- “Megan, why do you paint the ocean?”
- “Mama, you should try to paint something else like a dog or a bird.”
- “Megan, what’s your deal with the ocean?”
I can’t really answer this question, but I will try to put this crazy obsession into words.
I think I paint the ocean because I am drawn to things and attracted to learning about things that:
1. Scare me + I cannot understand.
2. Are beautiful + powerful.
- Enter randomly selected Spanish major in college.
- Enter dating and marrying my best friend even though it scared the crap out of me.
- Enter living in Spain and getting a MA I wasn’t qualified for but fighting hard for it.
- Enter love of travel and new adventures.
- Enter not minding getting lost.
- Enter love of oceans? I think so.
I love being adjacent to something that scares me a little and that I cannot understand or comprehend.
Now, a little story…
When I was 12, I went to the beach with my best friends in 8th grade. We were there for a weekend or something and it was great fun. I even had a new two-piece bathing suit that I would be debuting and it felt so adult and daring of me. Well, as we swam out to sea, we noticed that the waves were extra strong. Like, “weird-strong”, as my 8th grade (or probably current) self would have described them. So, like the responsible and thoughtful ladies that we were, we kept swimming out further and further. Suddenly a wave crashed and I lost them. And then another wave crashed before I could catch my breath. And another and another. And another. Then, I couldn’t breathe and I started flailing my luckily long and gangly arms around yelling for help from the rip tide that was swallowing me up. And a handsome young, perfectly tan (as the story always goes) lifeguard had to save me and literally drag me to shore. I lay there with my eyes closed utterly embarrassed and very grateful that I hadn’t drowned. But also in complete awe.
That was a day where I learned the power of the ocean. I was scared and in love *with the ocean*, not the lifeguard. Come on!
And, to be honest, I love that feeling. I love to be a little bit in awe. Not always at the time (like whilst drowning and flailing and screaming), certainly, but the rush of adrenaline afterwards is amazing and kind of addictive to me.
I love how beautiful and powerful the ocean is.
One more little story…
In college, I studied abroad in Spain. (I know, I don’t talk about it enough, ha-ha.) The ocean and beaches there are ridiculously blue, colorful, powerful, amazing, and gorgeous. One weekend, we decided to road-trip down to a town called Cadiz for Carnaval (Spain’s Mardi Gras). It was insane. It was one of those moments that you look back on and think, “Man, whose life was that?”
But, one of my favorite memories from that weekend was when our group was hanging out on the beach during a really windy day and the ridiculous boys decided to run into the ocean. It was a chilly, wet 50 degrees out and the ocean was like ice. But, I wasn’t going to let them get all of the credit. I was going to go in too. (Note: I HATE cold water and being cold in general, but I also have a fierce competitive streak and an even fiercer feminist streak.)

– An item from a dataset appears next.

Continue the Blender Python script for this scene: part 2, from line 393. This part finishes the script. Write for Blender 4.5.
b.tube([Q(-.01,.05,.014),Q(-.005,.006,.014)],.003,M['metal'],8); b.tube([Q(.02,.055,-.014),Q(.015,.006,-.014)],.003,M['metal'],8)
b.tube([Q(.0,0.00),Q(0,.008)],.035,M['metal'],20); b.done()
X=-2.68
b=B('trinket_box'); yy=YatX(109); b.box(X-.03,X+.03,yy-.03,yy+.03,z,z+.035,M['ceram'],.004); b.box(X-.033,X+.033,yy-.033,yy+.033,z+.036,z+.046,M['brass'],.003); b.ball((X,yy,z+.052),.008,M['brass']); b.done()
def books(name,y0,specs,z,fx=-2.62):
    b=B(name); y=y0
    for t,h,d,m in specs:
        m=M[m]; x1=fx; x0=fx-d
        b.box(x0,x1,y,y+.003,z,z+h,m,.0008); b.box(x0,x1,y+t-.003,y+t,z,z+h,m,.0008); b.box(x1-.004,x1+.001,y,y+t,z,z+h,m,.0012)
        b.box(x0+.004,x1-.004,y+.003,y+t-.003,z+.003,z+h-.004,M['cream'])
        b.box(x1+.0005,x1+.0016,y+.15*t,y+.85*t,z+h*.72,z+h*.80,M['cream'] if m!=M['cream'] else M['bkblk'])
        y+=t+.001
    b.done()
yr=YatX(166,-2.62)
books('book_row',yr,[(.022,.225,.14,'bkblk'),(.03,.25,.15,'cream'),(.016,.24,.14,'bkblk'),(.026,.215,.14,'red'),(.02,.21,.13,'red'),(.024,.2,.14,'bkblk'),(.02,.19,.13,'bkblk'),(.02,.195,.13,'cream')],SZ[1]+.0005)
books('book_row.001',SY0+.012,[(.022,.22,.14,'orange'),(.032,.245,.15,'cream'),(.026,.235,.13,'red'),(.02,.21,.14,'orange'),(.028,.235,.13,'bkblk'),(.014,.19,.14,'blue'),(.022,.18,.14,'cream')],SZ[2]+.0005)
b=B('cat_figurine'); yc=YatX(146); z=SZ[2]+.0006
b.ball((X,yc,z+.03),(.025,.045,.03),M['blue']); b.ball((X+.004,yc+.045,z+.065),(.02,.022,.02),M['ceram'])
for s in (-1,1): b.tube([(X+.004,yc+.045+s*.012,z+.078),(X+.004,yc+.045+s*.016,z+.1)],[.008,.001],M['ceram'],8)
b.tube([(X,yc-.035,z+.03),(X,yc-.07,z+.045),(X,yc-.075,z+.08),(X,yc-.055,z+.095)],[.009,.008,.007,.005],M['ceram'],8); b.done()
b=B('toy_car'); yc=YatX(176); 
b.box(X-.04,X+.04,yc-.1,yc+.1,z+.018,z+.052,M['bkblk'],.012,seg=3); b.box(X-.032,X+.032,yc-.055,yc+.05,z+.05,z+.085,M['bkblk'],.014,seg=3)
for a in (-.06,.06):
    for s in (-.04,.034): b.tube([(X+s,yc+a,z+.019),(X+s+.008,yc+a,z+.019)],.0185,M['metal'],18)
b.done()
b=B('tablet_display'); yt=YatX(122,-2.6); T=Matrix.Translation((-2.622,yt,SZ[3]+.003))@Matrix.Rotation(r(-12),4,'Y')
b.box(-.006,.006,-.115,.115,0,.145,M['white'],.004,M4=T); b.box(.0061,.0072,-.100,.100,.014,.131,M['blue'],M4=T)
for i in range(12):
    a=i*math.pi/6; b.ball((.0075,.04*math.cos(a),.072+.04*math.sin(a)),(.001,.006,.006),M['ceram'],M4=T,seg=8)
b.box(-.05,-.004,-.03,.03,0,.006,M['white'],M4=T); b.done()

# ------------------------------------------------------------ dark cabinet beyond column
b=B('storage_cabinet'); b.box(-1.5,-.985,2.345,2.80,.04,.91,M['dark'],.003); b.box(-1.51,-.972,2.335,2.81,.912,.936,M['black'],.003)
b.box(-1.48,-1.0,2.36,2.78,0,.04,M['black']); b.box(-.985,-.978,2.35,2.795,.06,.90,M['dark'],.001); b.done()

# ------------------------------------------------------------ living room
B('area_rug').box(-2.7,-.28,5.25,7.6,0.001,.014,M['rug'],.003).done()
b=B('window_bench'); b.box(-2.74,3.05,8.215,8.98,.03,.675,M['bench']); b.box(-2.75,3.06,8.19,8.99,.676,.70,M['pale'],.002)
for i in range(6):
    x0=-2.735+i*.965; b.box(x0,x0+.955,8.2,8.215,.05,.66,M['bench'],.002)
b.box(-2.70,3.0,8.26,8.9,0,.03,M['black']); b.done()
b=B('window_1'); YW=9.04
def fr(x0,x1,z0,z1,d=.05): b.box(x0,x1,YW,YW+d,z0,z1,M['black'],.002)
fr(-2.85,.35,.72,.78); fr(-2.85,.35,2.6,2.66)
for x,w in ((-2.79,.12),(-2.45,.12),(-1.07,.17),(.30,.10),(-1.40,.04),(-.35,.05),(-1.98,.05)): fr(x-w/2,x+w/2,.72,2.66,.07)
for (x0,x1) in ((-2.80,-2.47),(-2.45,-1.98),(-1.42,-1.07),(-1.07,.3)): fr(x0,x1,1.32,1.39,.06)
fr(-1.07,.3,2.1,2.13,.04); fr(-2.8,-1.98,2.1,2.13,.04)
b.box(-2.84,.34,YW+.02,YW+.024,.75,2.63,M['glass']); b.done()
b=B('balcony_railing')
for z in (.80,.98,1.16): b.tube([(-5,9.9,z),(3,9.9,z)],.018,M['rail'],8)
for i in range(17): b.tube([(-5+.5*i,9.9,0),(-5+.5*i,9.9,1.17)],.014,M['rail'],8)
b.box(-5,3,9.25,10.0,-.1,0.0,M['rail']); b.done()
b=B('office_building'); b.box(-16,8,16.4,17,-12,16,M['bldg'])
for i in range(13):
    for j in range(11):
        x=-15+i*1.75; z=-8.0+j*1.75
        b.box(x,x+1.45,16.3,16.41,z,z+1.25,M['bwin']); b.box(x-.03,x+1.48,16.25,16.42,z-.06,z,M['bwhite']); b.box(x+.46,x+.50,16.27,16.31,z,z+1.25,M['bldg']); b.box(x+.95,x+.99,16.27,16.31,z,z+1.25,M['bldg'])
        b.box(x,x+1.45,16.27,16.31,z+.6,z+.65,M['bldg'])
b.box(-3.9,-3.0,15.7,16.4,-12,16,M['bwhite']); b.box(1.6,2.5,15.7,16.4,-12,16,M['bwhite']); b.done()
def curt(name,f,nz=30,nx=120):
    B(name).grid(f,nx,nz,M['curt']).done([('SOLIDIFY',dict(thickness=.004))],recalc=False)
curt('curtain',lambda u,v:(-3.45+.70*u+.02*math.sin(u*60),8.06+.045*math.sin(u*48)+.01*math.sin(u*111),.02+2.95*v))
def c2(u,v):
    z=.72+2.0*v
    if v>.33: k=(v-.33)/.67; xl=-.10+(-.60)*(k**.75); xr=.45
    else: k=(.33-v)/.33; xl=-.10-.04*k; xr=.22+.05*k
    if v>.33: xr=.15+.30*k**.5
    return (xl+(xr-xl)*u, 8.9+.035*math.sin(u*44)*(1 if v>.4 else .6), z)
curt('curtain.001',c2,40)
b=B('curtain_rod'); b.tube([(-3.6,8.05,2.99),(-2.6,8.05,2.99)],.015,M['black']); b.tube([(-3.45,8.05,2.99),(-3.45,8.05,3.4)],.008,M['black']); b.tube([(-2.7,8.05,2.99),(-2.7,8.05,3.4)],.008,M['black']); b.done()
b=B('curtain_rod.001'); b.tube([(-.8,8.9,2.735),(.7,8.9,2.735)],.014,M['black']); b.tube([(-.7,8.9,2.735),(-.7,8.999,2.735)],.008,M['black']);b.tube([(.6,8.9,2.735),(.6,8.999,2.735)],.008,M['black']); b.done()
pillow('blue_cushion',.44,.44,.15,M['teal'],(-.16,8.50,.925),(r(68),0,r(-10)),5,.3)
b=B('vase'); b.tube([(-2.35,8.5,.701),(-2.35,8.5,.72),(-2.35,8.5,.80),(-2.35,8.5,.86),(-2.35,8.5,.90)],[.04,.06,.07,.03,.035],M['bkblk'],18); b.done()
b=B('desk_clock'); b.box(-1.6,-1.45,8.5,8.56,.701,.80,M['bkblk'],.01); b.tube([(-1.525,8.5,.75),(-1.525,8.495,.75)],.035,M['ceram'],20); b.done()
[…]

So, there we were, running into the Atlantic Ocean in February in our *bathing suits* (I was, I promise!) and I have never felt more alive. Yes, of course I was freezing my ass off, but it was such a beautiful and powerful feeling to be a woman swimming out further than the boys and doing what they could do without any fear or concern. (Note: I went home and took a bath and drank some red wine and it was all-ok.)
I felt beautiful and powerful thanks to the ocean.
- I loved that feeling of being BOTH that day.
- I liked that a combination I had always convinced myself was an impossible contrast wasn’t.
- I didn’t want to be beautiful OR successful someday.
- I didn’t want to be pretty OR limitless.
- I didn’t want to be in love OR free.
I wanted to be both.
That day at the ocean was a little awakening just like the day I almost drowned.
I love that combination…beautiful AND powerful. I like how it relates to being a woman. I like how it makes me feel like that is a possible combination. I like how scary it is.
So, I think that’s why I paint the ocean. But, check back with me in like 3 years and my answers may be completely different.